§ **Do this**
Say how many lines contain the string "from". Give no other output.

════

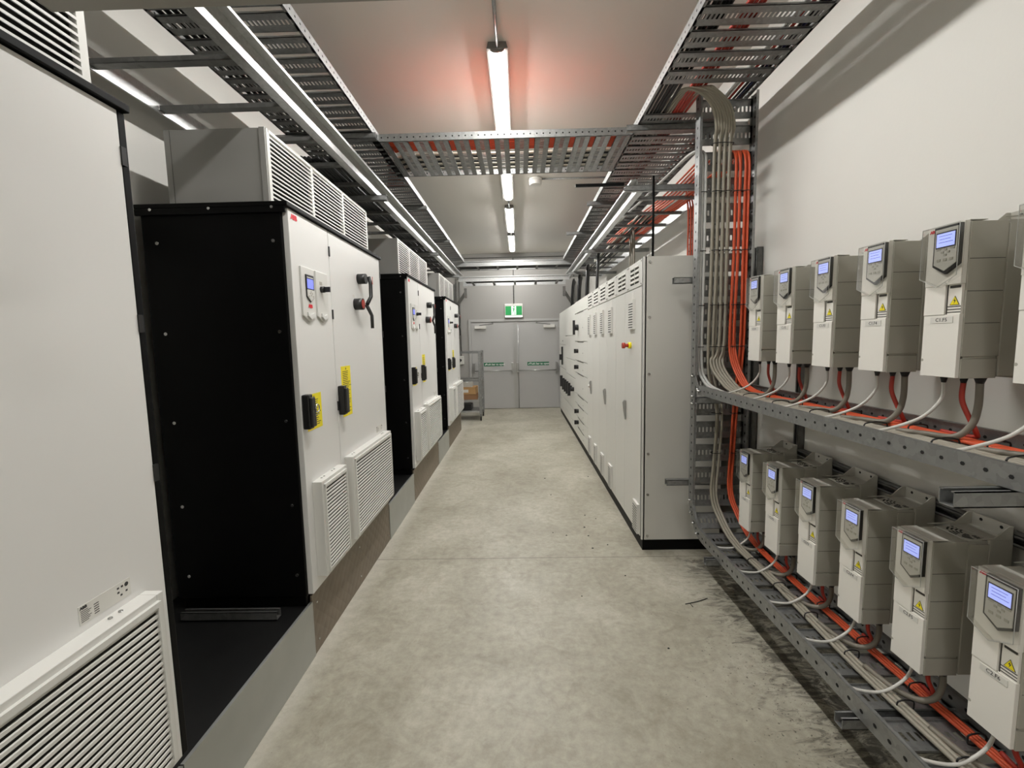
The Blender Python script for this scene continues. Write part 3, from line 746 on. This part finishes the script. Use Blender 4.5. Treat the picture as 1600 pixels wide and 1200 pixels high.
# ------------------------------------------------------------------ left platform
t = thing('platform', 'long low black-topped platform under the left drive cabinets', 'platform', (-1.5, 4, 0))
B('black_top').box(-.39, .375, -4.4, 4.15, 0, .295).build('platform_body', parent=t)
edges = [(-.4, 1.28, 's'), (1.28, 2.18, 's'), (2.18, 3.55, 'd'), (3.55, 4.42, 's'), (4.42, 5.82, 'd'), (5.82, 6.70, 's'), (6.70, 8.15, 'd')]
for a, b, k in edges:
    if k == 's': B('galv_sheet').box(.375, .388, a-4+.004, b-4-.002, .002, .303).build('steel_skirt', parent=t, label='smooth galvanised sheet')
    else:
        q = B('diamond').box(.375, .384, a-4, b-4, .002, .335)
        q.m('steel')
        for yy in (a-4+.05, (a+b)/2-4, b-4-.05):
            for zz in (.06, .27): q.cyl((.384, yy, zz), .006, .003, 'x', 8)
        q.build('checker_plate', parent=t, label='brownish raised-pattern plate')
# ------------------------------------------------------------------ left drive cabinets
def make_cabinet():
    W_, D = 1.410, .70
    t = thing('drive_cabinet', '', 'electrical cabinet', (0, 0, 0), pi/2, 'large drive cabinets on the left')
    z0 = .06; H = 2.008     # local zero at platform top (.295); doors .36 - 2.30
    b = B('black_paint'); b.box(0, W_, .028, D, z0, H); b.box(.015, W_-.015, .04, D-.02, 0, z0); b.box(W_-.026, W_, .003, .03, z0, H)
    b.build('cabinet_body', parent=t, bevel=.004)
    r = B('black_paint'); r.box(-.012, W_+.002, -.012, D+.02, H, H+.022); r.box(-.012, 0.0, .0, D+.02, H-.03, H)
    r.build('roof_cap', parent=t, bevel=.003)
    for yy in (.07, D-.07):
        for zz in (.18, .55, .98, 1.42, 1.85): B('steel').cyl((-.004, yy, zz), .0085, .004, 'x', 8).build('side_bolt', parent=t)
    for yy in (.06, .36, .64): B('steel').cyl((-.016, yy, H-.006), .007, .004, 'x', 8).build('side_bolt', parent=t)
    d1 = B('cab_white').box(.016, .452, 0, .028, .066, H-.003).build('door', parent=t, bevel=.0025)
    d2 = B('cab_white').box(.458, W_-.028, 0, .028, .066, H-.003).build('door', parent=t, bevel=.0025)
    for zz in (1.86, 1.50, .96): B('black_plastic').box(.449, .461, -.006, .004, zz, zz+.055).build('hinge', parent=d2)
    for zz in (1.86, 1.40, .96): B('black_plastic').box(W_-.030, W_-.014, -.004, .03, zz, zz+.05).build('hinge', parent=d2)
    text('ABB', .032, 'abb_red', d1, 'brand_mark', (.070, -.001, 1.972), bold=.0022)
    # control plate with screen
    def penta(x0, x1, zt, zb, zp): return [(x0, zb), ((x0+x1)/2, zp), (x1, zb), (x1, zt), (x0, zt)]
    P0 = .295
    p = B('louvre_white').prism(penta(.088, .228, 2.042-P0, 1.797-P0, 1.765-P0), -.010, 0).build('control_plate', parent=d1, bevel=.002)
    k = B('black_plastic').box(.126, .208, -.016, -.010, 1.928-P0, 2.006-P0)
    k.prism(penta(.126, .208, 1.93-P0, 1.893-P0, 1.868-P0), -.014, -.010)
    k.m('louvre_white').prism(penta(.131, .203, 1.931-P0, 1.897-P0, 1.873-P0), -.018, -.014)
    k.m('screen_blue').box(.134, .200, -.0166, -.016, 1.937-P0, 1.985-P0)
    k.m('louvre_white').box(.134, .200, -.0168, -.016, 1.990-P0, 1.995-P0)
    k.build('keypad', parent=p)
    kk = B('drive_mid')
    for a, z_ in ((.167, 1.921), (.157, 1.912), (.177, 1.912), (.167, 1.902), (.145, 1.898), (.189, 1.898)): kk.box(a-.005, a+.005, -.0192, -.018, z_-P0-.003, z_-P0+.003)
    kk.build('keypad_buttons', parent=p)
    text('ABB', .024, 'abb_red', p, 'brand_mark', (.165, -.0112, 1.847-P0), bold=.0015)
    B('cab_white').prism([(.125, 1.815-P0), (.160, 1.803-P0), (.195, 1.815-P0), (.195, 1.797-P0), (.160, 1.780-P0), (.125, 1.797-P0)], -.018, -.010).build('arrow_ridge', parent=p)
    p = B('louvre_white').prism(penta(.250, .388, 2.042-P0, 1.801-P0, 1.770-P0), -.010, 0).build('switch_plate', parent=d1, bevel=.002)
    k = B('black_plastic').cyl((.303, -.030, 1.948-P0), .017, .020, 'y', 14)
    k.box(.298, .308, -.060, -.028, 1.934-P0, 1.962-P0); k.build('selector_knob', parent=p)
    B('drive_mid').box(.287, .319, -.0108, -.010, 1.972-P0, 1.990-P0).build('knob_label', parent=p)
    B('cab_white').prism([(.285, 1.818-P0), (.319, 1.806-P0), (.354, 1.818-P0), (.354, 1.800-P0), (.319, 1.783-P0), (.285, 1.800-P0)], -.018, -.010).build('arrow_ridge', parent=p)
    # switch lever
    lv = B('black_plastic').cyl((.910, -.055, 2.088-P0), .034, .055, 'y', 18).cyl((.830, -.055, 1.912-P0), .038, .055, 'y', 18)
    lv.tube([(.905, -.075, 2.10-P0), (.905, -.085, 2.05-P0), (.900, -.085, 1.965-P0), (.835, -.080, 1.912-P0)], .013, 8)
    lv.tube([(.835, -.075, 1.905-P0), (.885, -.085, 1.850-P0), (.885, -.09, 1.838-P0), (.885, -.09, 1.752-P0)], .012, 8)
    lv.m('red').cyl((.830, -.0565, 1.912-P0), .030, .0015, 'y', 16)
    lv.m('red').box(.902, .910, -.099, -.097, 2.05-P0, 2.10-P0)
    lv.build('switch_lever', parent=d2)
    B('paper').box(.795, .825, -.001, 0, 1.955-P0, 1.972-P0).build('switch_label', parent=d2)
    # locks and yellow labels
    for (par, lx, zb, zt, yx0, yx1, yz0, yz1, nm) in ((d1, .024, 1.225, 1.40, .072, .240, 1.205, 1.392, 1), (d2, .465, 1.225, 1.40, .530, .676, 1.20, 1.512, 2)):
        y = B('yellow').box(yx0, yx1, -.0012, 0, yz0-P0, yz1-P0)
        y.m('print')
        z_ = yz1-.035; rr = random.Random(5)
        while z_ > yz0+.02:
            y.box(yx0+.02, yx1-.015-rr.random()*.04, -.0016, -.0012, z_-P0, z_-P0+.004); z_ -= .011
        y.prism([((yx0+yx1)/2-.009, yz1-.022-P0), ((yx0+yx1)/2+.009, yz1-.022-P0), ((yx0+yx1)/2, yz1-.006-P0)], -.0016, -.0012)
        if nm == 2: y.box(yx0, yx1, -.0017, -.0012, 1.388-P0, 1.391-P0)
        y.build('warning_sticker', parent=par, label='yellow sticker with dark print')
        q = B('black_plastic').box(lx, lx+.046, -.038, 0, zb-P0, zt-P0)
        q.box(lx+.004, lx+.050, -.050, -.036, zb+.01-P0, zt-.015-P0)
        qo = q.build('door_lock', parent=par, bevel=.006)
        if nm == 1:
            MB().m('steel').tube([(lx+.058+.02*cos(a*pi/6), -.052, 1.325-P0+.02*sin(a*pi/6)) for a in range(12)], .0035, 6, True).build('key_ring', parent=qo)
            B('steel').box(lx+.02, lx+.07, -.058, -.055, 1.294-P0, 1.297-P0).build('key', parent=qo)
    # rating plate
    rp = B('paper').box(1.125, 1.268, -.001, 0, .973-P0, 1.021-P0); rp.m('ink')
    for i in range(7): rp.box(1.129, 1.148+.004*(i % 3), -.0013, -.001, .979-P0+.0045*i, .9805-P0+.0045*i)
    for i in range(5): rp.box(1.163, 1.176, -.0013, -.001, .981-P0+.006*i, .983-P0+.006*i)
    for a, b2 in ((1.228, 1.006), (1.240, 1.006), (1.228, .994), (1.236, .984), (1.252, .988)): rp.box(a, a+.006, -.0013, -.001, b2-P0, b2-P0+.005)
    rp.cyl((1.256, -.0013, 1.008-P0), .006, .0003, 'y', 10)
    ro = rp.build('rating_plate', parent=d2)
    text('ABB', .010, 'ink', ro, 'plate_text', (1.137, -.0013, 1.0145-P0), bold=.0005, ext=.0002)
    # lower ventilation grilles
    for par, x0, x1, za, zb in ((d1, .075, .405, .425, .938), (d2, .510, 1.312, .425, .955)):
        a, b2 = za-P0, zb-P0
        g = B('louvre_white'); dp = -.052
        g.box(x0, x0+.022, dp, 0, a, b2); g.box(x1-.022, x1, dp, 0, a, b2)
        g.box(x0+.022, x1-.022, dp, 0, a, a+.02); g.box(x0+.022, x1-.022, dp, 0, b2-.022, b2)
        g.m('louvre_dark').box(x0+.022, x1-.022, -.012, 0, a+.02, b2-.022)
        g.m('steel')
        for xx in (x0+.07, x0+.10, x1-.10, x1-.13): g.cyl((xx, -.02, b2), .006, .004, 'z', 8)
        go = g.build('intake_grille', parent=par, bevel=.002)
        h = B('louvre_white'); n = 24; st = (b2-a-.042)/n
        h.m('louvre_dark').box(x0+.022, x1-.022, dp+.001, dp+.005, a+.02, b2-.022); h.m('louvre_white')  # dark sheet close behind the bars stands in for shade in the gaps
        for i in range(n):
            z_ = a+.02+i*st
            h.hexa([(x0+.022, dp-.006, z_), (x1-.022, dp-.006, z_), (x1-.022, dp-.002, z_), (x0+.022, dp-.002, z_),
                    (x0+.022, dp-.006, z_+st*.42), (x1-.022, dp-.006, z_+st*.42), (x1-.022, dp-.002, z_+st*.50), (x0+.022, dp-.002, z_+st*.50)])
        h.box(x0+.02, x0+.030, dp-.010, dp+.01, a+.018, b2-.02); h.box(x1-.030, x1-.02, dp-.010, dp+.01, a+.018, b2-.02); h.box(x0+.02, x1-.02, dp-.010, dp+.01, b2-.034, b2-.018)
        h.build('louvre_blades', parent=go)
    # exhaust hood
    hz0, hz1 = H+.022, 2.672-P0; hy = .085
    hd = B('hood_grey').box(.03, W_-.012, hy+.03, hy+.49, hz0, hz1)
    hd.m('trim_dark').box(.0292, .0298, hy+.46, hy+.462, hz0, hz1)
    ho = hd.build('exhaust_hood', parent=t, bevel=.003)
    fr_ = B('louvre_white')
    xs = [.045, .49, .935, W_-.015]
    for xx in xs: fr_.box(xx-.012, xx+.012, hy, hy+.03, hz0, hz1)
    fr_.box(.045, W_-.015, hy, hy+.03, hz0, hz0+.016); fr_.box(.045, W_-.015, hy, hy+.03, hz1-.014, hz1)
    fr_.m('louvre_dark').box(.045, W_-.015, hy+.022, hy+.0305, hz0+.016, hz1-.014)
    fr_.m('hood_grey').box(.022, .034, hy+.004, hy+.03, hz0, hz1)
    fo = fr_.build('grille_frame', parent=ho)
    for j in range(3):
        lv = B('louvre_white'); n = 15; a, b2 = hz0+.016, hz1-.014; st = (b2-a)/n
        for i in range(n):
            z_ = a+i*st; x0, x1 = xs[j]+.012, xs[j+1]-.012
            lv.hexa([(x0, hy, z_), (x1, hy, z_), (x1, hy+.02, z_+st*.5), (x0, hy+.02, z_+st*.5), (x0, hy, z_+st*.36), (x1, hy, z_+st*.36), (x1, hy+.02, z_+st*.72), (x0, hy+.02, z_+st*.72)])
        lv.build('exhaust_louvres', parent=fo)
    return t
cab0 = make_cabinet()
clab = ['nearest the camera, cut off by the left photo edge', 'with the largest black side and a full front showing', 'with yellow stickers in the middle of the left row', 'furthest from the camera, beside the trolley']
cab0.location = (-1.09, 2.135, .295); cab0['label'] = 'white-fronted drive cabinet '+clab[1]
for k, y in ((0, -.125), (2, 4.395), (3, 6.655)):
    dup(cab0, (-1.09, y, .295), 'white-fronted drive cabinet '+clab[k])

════

§ **Task solution**
2